◆ Aim of the exercise ◆
Reproduce verbatim the lines up to and including the one with "badge_m = mat('badge", starting from the first.

◆ Task data ◆
........
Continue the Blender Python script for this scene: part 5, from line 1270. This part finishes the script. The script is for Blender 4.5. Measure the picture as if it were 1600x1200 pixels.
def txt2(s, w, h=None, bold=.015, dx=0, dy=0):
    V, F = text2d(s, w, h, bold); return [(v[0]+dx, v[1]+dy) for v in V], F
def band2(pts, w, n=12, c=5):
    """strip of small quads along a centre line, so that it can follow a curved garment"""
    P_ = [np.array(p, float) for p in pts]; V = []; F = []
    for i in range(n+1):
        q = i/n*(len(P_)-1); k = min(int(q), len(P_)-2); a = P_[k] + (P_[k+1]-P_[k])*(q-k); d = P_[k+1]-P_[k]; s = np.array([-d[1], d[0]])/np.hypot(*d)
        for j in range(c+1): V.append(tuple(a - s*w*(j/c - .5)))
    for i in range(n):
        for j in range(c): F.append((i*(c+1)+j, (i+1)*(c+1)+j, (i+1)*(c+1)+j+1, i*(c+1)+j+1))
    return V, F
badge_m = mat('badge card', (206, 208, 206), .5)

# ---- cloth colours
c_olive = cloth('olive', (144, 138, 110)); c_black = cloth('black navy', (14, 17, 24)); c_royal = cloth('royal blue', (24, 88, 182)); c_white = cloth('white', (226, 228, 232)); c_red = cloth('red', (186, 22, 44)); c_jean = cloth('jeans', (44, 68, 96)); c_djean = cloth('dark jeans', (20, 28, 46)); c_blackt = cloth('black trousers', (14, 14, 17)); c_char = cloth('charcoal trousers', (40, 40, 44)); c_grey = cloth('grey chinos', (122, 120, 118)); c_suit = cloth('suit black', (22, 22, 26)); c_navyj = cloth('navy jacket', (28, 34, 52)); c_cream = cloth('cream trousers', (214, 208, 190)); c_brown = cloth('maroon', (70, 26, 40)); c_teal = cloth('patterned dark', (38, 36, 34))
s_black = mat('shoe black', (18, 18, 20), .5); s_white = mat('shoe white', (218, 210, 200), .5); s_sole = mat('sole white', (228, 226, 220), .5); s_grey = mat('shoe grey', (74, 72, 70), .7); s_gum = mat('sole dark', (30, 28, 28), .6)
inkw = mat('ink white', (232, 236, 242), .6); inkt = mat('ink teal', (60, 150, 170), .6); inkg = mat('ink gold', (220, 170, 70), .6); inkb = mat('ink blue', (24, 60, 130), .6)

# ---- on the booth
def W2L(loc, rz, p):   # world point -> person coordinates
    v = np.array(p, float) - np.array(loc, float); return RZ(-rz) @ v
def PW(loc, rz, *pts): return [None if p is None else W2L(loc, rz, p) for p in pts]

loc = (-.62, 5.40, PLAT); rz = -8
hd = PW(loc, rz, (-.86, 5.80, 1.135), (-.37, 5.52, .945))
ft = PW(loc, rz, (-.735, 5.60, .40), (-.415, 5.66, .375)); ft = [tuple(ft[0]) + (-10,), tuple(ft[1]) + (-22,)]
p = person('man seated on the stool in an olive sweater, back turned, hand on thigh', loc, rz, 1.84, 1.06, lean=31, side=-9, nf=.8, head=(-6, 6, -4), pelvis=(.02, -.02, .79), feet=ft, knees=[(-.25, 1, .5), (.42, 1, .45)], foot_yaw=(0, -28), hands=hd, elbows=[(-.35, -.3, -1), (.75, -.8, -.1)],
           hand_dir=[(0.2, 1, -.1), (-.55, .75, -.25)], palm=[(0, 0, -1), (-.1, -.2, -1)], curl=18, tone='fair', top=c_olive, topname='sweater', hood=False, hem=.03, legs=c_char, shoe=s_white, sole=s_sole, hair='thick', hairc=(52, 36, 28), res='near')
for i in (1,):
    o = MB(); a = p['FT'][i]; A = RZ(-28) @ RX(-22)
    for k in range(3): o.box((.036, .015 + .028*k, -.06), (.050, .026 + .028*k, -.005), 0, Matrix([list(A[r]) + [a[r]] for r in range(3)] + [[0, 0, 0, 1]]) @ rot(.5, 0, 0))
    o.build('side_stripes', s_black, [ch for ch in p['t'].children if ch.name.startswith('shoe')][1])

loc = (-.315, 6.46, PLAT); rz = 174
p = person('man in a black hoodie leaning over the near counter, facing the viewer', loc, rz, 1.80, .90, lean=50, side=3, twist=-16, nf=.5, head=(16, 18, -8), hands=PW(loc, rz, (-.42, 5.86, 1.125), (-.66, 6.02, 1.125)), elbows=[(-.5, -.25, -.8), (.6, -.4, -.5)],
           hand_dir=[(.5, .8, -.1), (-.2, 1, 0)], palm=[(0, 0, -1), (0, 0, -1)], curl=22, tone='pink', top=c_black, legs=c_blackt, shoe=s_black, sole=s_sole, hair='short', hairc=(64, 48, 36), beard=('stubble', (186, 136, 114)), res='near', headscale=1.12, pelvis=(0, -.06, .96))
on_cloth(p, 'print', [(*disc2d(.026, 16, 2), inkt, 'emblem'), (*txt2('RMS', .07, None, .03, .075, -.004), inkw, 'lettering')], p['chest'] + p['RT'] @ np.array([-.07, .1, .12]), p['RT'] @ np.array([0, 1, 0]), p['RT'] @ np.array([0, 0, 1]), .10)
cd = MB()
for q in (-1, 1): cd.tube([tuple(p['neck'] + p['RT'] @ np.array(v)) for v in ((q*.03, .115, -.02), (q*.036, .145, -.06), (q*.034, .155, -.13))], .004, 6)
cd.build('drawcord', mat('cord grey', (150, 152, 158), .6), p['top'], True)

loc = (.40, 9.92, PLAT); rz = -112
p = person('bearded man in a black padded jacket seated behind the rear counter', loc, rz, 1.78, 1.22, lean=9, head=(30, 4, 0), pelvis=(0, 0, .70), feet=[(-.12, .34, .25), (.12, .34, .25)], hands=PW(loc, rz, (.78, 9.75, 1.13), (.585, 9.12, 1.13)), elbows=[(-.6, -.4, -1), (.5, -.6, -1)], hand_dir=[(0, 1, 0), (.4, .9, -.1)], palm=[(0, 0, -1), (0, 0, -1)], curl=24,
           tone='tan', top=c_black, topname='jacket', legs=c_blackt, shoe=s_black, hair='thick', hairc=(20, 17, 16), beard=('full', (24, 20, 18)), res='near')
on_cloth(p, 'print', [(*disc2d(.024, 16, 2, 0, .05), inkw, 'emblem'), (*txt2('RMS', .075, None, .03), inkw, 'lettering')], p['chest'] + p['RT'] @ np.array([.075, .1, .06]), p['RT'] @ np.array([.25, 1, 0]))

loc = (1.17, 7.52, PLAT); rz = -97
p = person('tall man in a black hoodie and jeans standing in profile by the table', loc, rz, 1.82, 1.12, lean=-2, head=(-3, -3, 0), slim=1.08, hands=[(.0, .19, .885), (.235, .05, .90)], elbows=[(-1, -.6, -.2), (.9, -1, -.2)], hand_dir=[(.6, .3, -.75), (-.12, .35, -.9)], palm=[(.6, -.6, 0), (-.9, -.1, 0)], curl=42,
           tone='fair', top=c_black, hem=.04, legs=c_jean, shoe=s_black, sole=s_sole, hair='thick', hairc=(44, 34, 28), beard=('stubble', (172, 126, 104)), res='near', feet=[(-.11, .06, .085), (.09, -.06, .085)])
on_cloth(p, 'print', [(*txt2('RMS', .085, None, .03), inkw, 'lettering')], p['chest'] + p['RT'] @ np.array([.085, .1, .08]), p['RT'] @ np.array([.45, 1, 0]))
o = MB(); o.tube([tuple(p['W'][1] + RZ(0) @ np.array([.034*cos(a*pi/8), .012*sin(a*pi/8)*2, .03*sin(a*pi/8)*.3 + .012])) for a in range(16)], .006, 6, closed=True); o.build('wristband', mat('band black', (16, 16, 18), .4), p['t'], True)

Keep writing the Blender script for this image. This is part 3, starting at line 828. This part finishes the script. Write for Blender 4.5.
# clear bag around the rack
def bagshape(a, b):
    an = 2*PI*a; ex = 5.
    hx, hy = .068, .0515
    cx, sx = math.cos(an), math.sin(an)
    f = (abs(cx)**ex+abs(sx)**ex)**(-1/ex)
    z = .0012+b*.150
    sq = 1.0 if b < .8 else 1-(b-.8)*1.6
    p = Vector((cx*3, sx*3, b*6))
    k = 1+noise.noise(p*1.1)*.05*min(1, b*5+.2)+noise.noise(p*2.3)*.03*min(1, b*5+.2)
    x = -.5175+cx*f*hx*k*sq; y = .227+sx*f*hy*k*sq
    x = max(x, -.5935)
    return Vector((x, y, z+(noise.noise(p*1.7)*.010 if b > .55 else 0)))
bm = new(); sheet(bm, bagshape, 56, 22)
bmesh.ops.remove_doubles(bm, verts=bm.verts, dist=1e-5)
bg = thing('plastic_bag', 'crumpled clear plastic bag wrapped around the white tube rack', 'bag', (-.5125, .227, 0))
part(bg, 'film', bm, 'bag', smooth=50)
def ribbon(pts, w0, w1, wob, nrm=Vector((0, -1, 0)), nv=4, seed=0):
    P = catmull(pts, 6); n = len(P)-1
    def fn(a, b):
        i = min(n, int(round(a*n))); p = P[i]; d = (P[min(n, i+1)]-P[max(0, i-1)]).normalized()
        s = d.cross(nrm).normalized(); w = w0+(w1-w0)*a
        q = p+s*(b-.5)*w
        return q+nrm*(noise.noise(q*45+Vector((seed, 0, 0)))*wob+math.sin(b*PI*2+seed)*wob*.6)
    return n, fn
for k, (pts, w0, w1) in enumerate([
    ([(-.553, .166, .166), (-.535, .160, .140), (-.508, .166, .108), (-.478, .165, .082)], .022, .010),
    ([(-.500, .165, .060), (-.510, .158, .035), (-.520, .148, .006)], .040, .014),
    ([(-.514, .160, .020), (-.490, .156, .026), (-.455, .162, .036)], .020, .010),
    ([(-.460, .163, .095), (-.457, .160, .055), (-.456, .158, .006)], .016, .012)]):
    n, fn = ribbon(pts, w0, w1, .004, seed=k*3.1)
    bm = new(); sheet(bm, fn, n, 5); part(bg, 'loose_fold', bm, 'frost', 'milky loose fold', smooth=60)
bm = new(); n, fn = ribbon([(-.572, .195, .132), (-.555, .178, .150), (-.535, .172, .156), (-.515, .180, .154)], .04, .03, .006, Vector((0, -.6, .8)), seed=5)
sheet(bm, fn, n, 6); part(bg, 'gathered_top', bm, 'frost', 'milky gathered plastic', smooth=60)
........
◆ Task answer ◆
Continue the Blender Python script for this scene: part 5, from line 1270. This part finishes the script. The script is for Blender 4.5. Measure the picture as if it were 1600x1200 pixels.
def txt2(s, w, h=None, bold=.015, dx=0, dy=0):
    V, F = text2d(s, w, h, bold); return [(v[0]+dx, v[1]+dy) for v in V], F
def band2(pts, w, n=12, c=5):
    """strip of small quads along a centre line, so that it can follow a curved garment"""
    P_ = [np.array(p, float) for p in pts]; V = []; F = []
    for i in range(n+1):
        q = i/n*(len(P_)-1); k = min(int(q), len(P_)-2); a = P_[k] + (P_[k+1]-P_[k])*(q-k); d = P_[k+1]-P_[k]; s = np.array([-d[1], d[0]])/np.hypot(*d)
        for j in range(c+1): V.append(tuple(a - s*w*(j/c - .5)))
    for i in range(n):
        for j in range(c): F.append((i*(c+1)+j, (i+1)*(c+1)+j, (i+1)*(c+1)+j+1, i*(c+1)+j+1))
    return V, F
badge_m = mat('badge card', (206, 208, 206), .5)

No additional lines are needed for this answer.